Intro
Choosing to pull or receive is a choice that one team has every game. It's about as common a problem as comes up in ultimate. It's also a well defined choice with an overwhelmingly clear theoretical answer.
There may be good reasons to choose to pull to start the game (if the game is overwhelmingly upwind/downwind or you believe your team benefits significantly by starting on defense). Those reasons (though unlikely and usually overestimated, in my experience) may be well and good. But there is one very bad argument to choose to pull that is still floating around the frisbee community - that if you break before half, we get an extra break. This blog post is a simple but thorough proof that the “extra break” you receive is not a good reason to start pulling.

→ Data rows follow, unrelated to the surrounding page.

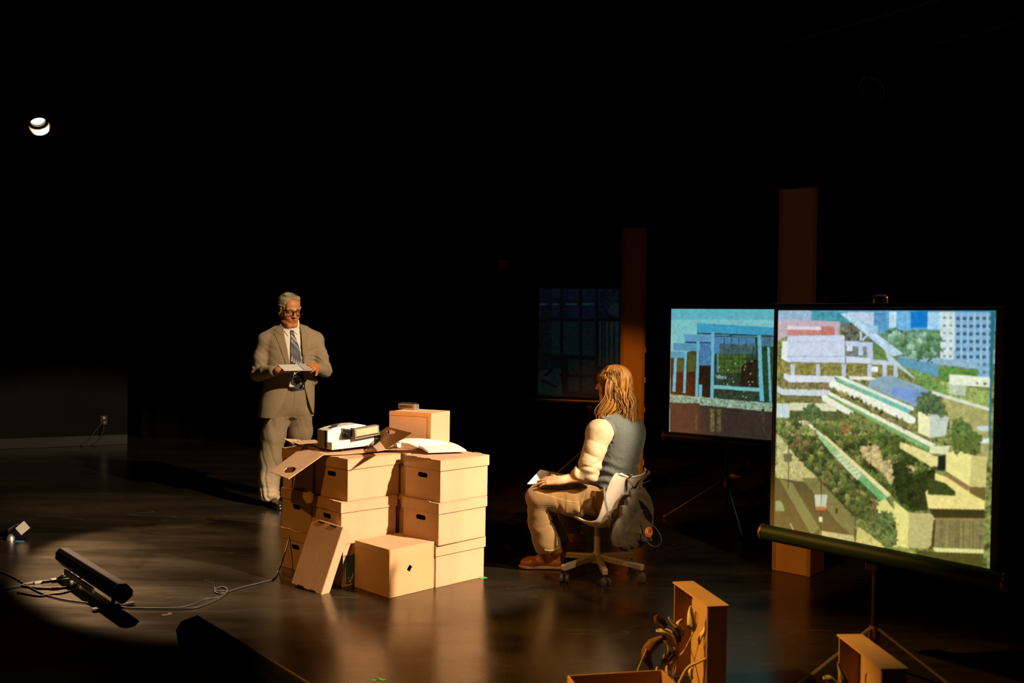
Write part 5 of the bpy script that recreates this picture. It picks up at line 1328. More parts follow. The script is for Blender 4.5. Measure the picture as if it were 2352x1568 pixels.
# hair
hairm = mat('grey_blond_hair', (.40, .30, .16), .5, attr='col', spec=.4, bump=.3, bscale=150)
S = Field(tuple(ho + Vector((-.14, -.16, -.12))), tuple(ho + Vector((.14, .16, .17))), .003)
A = np.array(HR)
S.ell(HL(0, -.020, .038), (.082 * hs_, .100 * hs_, .091 * hs_), A, 0)
S.ell(HL(-.015, .030, .092), (.052 * hs_, .035 * hs_, .020 * hs_), A, .02)
for q in (-1, 1): S.cap(HL(q * .075, .018, .02), HL(q * .076, .012, -.012), .008 * hs_, .006 * hs_, .01)
S.ell(HL(0, .082, .034), (.066 * hs_, .058 * hs_, .056 * hs_), A, .012, 's')
S.ell(HL(0, .04, -.09), (.09 * hs_, .09 * hs_, .085 * hs_), A, .01, 's')
for q in (-1, 1): S.ell(HL(q * .084, -.004, -.020), (.016 * hs_, .026 * hs_, .034 * hs_), A, .004, 's')
sl, g = S.blk(S.lo, S.lo + 1); 
qz = ((g[0] - ho.x) * A[0, 2] + (g[1] - ho.y) * A[1, 2] + (g[2] - ho.z) * A[2, 2]) / hs_
S.put(sl, (-.075 - qz).astype(np.float32) * np.ones_like(S.d), 0, 'i')
def hairwarp(x, y, z):
    q = (np.stack([x, y, z], 1) - np.array(ho)) @ A / hs_; an = np.arctan2(q[:, 0], q[:, 2] + .03); return .0045 * vnoise(an * 9 + q[:, 1] * 14, q[:, 1] * 22, q[:, 2] * 6, 3) + .0022 * vnoise(an * 24 + q[:, 1] * 30, q[:, 1] * 30, q[:, 2] * 8, 4)
S.warp(hairwarp)
def haircol(V_):
    q = (V_ - np.array(ho)) @ A / hs_; an = np.arctan2(q[:, 0], q[:, 2] + .03); f = .5 + .5 * vnoise(an * 24 + q[:, 1] * 30, q[:, 1] * 30, q[:, 2] * 8, 4); f = .5 * f + .5 * (.5 + .5 * vnoise(an * 9 + q[:, 1] * 14, q[:, 1] * 22, q[:, 2] * 6, 3)); w = np.clip(1.5 * f - .2, 0, 1)[:, None]
    return np.array([[.13, .08, .035]]) * w + np.array([[.52, .42, .27]]) * (1 - w)
S.build('hair', hairm, mroot, haircol)
# glasses
gl = MB(); r_ = .0026 * hs_
for q in (-1, 1):
    pts = [HL(q * .034 + sx_ * .0265, .108 - abs(q * .034 + sx_ * .0265) * .22, -.003 + sz * .0185) for sx_, sz in ((-1, .6), (-.75, 1), (.8, 1), (1.05, .75), (.98, -.5), (.7, -.95), (-.6, -.95), (-.95, -.5))]
    if q < 0: pts = [HL(q * .034 - sx_ * .0265, .108 - abs(q * .034 - sx_ * .0265) * .22, -.003 + sz * .0185) for sx_, sz in ((-1, .6), (-.75, 1), (.8, 1), (1.05, .75), (.98, -.5), (.7, -.95), (-.6, -.95), (-.95, -.5))]
    gl.tube([p - mroot.location for p in smoothpath(pts + [pts[0]], 4)], r_, 8, cap=False)
    gl.tube([HL(q * .061, .098, .010) - mroot.location, HL(q * .070, .085, .010) - mroot.location, HL(q * .082, .0, .006) - mroot.location], r_ * 1.05, 8)
gl.tube([HL(-.009, .108, .008) - mroot.location, HL(0, .110, .010) - mroot.location, HL(.009, .108, .008) - mroot.location], r_, 8)
glo = gl.build('glasses', mat('black_frame', (.012, .008, .006), .25, spec=.6), mroot, smooth=60)
lm_ = bpy.data.materials.new('spectacle_lens'); lm_.use_nodes = True; nt = lm_.node_tree; nt.nodes.clear()
ou = nt.nodes.new('ShaderNodeOutputMaterial'); mxs = nt.nodes.new('ShaderNodeMixShader'); tr = nt.nodes.new('ShaderNodeBsdfTransparent'); gs = nt.nodes.new('ShaderNodeBsdfGlossy')
gs.inputs['Roughness'].default_value = .05; mxs.inputs[0].default_value = .06
nt.links.new(tr.outputs[0], mxs.inputs[1]); nt.links.new(gs.outputs[0], mxs.inputs[2]); nt.links.new(mxs.outputs[0], ou.inputs[0])
for q in (-1, 1):
    b = MB(); b.slab([HL(q * .034 + sx_ * .025, .108 - abs(q * .034 + sx_ * .025) * .22, -.003 + sz * .017) - mroot.location for sx_, sz in ((-1, 1), (1, 1), (.9, -1), (-.9, -1))], .0012); b.build('lens', lm_, glo)
# head microphone
b = MB(); b.tube([p - mroot.location for p in smoothpath([HL(.080, -.005, -.012), HL(.074, .025, -.050), HL(.058, .060, -.085), HL(.040, .084, -.088)], 4)], .0013, 6); b.build('microphone', M['rubber'], mroot, smooth='all')
# trousers
S = Field((-2.28, 7.95, .0), (-1.50, 8.78, 1.10), .0052)
S.loft([row(958, 664, .10, .06), row(945, 664, .145, .095), row(930, 666, .160, .112), row(912, 667, .168, .124), row(893, 669, .174, .130), row(885, 669, .172, .128)], ms, mf, .03)
S.chain([hipL + Vector((0, 0, -.0)), m_(628, 1000, -.02), knL, m_(618, 1100, -.05), m_(618, 1136, -.06)], [.104, .102, .092, .088, .088], .03)
S.chain([hipR, m_(690, 990, .11), knR, m_(678, 1090, .25), m_(675, 1124, .30)], [.104, .100, .086, .080, .080], .03)
S.warp(crease((.5, 0, 1), 13, 7, .0022, 1), .02); S.warp(crease((1, 0, .18), 24, 2.2, .0045, 2, lambda x, y, z: z < .75), .02)
def hemcut(x, y, z): 
    lim = np.where(x > -1.87, .100, .052); return np.where(z < lim, .03, 0)
S.warp(hemcut, .08)
S.warp(crease((.1, 0, 1), 30, 8, .007, 5, lambda x, y, z: np.clip((.26 - z) / .1, 0, 1)), .02)
trz = S.build('trousers', suit, mroot)
# shirt
S = Field((-2.15, 8.02, .85), (-1.60, 8.60, 1.60), .0045)
S.loft([(z, x, y, a - .03, b - .022) for z, x, y, a, b in torso if z > 1.05] + [row(887, 668, .170, .124)], ms, mf, .02)
nb0, nb1 = m_(668, 752, -.02), m_(667, 741, -.02)
S.cap(nb0, nb1, .076, .071, .01)
S.warp(lambda x, y, z: .002 * np.sin(z * 40 + x * 25) , .02)
shirt = S.build('shirt', shirtm, mroot)
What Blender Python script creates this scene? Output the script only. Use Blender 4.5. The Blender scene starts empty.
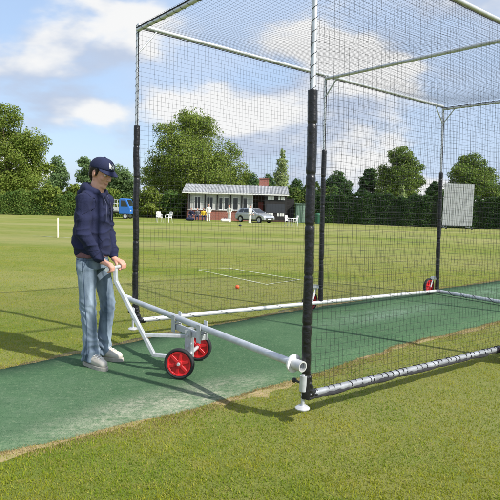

This framework can be complex to imagine, even more so if you are trying to do it in the five seconds after you've won the flip before you state what your choice is. However, if you take the time to draw out the possibilities, the solution falls out easily and simply. I'm writing this blog post so that the next time someone brings up the choose-to-pull-for-the-halftime-extra-break I can direct them here instead of trying to explain it to them.
Proof
At the start of the game, you can either to receive or pull. Here is every possibility that can occur
Start of game | During first half | Minimum breaks needed to win / Max breaks that can be given up |
---|---|---|
You receive | Equal number of breaks & times broken | Break 0 times |
You receive | Broken 1 more time than you break | Break 2 times |
You receive | Broken n>1 more times than you break | Break n+1 times |
You receive | Break 1 more time than you are broken | Broken 1 time |
You receive | Break n>1 more times than you are broken | Broken n times |
You pull | Equal number of breaks & times broken | Break 1 time |
You pull | Broken 1 more time than you break | Break 2 times |
You pull | Broken n>1 more times than you break | Break n+1 times |
You pull | Break 1 more time than you are broken | Broken 1 time |
You pull | Break n>1 more times than you are broken | Broken n times |
Here's that exact same information in a differnt format.
During the first half | If you started the game receiving Min. breaks to win / Max breaks that can be given up |
If you started the game pulling Min. breaks to win / Max breaks that can be given up |
---|---|---|
Equal number of breaks & times broken | Break 0 times | Break 1 time |
Broken 1 more time than you break | Break 2 times | Break 2 times |
Broken n>1 more times than you break | Break n+1 times | Break n+1 times |
Break 1 more time than you are broken | Broken 1 time | Broken 1 time |
Break n>1 more times than you are broken | Broken n times | Broken n times |
As is clear from this table, choosing to receive strictly dominates choosing to receive. The number of breaks you need is generally the same in most situations, but going into half “on serve” you would rather have received to start the game. Note that nowhere is there any advantage to choosing to pull to start.
Another way to think of this is that the extra break you gain by breaking 1+ times before half (after starting pulling) exactly makes up for the 1-break difference between pulling and receiving you forfeited by pulling to start (pulling = down half a break; receiving = up half a break).
Conclusion
Unless there are other factors that are very impactful (unlikely), always choose to receive.